Psychology of Investing: Self-Sabotage


This is also known as self-handicapping. We all have the propensity to create self-limiting obstacles. This allows us to fail without feeling any great remorse or guilt. By setting a limitation that gives us an excuse we protect ourselves from full accountability.

It is always less painful to say I wasn’t at my best today, or I had this particular handicap which was directly causative for this perceived failure.

Think back, have you ever said you’re not feeling to well before an important presentation but you were going to suck it up and make the presentation anyway? Of course the self-fulfilling prophesy is that you didn’t make the sale. Or maybe you suddenly had some back pain prior to stepping out on the golf course for that minor tournament opportunity. These are examples of self-handicapping, basically it your sub-conscious effort to create a convenient excuse for lack of success. It is a protection behavior trait.

For the investor this behavior is the corollary to over-confidence. Most damaging however, this is a psychological trigger to move directly towards what we are attempting to avoid which is failure or a poor result.  The creation of the comfortable excuse protects us from experiencing the pain of a poor result. It allows us to avoid accountability and clears us from the potential guilt that accompanies a poor result.

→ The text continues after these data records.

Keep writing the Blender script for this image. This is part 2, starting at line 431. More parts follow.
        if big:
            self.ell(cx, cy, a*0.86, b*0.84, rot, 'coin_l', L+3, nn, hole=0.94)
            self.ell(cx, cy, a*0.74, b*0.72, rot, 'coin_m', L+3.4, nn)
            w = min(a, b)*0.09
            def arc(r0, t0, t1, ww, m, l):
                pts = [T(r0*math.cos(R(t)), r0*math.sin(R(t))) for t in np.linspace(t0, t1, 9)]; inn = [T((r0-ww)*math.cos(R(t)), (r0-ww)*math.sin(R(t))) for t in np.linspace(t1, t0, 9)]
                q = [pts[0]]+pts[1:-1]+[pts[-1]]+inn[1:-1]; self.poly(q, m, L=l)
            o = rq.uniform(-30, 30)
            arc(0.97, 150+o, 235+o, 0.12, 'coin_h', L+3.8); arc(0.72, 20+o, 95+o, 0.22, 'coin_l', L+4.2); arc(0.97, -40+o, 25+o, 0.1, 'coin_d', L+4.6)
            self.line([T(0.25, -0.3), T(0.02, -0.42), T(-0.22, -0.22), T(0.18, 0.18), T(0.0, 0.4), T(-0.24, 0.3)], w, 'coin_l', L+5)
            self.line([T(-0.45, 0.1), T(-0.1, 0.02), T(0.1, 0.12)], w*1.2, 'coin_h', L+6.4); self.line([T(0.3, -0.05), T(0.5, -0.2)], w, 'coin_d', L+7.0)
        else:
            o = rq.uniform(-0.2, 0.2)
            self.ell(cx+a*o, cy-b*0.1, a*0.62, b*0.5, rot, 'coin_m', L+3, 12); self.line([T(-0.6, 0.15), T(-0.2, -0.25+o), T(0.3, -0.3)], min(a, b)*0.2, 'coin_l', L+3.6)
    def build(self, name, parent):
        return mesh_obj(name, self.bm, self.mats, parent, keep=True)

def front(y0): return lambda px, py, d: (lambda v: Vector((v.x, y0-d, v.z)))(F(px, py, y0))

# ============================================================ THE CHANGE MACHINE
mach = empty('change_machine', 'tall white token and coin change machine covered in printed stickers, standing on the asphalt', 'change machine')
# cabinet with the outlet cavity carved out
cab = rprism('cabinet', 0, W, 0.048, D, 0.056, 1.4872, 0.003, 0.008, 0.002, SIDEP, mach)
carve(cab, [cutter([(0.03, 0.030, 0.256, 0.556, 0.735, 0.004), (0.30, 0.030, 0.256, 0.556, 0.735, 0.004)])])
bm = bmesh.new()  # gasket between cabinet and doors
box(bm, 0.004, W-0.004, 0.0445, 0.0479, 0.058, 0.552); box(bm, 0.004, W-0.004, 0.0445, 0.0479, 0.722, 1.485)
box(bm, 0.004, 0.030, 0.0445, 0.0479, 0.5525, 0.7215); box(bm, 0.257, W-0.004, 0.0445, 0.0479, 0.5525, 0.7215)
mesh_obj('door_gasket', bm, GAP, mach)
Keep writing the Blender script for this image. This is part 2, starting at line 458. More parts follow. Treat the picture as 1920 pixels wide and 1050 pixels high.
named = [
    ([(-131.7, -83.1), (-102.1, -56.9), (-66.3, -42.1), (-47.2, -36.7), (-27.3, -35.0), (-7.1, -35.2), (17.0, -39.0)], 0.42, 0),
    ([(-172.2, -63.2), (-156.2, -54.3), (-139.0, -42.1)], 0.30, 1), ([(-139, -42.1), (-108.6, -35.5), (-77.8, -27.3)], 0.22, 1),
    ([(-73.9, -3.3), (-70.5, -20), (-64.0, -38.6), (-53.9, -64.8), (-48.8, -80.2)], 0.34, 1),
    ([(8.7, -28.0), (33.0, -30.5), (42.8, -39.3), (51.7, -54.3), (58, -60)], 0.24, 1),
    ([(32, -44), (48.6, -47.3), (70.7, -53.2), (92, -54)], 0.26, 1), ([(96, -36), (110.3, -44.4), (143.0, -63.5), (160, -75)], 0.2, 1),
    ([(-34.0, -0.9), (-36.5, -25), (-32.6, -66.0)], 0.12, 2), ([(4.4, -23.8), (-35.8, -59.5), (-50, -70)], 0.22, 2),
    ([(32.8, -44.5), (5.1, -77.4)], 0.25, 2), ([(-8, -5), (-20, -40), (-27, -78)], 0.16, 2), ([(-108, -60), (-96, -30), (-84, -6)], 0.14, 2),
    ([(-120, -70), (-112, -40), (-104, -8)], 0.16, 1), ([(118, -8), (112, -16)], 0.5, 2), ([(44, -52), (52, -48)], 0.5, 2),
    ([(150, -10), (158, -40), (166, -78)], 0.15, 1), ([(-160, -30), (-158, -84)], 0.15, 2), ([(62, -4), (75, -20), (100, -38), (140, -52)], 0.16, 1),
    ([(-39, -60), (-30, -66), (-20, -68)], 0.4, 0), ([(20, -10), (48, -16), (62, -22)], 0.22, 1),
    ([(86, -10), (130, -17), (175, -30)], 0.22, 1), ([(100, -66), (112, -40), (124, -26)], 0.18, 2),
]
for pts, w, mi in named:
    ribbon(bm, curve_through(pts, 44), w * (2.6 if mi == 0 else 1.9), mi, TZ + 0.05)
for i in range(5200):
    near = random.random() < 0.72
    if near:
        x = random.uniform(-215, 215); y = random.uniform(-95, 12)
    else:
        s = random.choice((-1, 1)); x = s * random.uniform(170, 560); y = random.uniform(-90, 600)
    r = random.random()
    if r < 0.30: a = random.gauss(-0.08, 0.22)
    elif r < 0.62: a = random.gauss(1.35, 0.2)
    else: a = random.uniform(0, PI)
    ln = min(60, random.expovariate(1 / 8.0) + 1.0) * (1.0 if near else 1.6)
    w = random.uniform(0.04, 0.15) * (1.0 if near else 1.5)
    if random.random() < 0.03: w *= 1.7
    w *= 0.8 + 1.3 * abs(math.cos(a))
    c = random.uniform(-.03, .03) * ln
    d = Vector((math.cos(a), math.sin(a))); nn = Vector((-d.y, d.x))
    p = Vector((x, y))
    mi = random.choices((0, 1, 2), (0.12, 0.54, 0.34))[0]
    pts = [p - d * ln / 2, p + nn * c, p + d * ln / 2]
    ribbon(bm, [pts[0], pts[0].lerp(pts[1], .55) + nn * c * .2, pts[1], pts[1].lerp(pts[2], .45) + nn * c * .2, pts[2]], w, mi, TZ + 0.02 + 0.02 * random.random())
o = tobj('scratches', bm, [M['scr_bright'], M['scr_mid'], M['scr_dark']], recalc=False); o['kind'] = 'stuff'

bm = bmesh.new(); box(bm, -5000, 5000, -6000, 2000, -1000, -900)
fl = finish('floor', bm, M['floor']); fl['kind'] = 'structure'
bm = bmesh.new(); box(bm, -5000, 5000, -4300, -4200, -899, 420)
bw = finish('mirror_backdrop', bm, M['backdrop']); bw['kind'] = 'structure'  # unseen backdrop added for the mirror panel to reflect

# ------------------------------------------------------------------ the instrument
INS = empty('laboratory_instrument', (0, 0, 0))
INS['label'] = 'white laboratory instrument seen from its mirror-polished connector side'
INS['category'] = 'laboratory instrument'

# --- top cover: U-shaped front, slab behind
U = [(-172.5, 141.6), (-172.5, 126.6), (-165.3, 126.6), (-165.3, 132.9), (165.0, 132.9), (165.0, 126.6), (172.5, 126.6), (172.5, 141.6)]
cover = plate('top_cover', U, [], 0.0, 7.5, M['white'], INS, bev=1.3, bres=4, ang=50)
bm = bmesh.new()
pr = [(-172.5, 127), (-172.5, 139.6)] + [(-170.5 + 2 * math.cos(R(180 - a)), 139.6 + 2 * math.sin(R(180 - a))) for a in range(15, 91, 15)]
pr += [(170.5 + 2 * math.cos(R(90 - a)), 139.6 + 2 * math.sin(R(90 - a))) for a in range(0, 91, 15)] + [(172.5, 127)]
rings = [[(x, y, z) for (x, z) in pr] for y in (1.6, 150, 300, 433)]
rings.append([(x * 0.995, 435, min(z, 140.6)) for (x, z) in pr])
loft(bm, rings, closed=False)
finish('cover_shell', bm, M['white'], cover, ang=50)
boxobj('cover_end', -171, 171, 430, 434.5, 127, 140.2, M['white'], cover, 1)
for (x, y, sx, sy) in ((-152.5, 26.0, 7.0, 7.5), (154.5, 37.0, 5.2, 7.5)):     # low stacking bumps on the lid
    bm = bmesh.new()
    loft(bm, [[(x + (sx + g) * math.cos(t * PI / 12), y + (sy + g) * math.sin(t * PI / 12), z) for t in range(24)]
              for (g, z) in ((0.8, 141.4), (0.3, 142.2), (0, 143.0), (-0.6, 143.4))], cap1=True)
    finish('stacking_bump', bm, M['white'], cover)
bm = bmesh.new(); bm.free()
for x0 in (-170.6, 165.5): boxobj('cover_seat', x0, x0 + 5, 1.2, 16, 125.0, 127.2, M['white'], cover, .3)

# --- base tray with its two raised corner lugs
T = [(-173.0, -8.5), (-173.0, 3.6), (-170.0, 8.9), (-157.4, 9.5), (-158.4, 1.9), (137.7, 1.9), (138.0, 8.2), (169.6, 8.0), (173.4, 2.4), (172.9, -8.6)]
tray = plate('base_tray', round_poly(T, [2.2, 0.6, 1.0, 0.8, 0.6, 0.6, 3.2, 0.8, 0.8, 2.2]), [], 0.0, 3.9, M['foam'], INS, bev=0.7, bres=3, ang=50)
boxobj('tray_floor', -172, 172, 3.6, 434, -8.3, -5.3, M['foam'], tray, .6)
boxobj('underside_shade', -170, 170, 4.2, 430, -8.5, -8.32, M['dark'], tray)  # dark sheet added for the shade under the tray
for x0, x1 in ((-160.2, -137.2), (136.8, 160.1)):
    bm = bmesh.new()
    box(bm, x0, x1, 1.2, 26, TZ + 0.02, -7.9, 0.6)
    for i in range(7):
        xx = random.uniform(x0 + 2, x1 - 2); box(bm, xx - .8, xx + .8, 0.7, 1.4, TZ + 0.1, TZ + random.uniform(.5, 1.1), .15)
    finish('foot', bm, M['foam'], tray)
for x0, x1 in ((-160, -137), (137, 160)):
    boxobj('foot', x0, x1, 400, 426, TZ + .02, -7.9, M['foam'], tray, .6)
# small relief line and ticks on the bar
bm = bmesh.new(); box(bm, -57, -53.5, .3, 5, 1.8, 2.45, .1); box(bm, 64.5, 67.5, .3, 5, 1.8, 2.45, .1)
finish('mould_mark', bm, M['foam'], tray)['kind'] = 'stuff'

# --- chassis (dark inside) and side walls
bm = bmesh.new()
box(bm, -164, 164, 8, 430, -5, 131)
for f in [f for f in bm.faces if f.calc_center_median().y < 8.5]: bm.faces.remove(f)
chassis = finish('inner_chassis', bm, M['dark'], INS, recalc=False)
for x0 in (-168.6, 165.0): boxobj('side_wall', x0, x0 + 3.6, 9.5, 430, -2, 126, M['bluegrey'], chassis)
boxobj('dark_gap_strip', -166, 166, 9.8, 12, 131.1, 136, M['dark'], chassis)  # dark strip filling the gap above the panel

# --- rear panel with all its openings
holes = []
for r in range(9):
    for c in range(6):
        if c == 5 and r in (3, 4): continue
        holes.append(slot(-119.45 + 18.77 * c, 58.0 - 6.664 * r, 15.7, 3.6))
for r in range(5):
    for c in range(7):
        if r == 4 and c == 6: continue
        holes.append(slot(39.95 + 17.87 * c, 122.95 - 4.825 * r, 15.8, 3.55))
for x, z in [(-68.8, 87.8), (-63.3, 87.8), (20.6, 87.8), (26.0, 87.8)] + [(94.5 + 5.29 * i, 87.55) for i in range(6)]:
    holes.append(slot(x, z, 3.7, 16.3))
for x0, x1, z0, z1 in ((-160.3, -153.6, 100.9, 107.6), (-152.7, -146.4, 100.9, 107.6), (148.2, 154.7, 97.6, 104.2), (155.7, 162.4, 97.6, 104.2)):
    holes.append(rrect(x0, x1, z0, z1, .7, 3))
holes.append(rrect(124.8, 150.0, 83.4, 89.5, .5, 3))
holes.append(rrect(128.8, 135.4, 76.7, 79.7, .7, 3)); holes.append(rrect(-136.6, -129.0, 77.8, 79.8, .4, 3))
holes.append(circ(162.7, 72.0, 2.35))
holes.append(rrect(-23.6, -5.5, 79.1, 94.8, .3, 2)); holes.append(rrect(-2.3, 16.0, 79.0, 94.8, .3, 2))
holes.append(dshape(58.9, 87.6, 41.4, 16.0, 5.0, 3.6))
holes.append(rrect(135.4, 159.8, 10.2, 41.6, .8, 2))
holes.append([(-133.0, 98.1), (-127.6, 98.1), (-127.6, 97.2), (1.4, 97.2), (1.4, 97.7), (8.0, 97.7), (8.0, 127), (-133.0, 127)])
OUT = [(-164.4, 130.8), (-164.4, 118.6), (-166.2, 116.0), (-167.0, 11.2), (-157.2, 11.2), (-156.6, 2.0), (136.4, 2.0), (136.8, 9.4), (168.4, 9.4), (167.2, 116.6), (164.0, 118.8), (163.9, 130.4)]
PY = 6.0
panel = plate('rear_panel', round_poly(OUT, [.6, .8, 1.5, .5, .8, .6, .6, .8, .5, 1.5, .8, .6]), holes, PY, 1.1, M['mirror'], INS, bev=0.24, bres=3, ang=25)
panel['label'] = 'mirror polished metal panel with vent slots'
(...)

Unfortunately the protective mechanism simply reinforces and assures the poor result. We have created a self-fulfilling prophesy and have no chance for success.

By recognizing this psychological trigger or behavior trait we can make the necessary adjustment needed to control the decision making process. Once freed of the need to avoid pain we can comfortably complete the due diligence and work through a proper decision making process. Only then can we clearly make good decisions about money. It also allows us to make proper adjustments when we get poor results.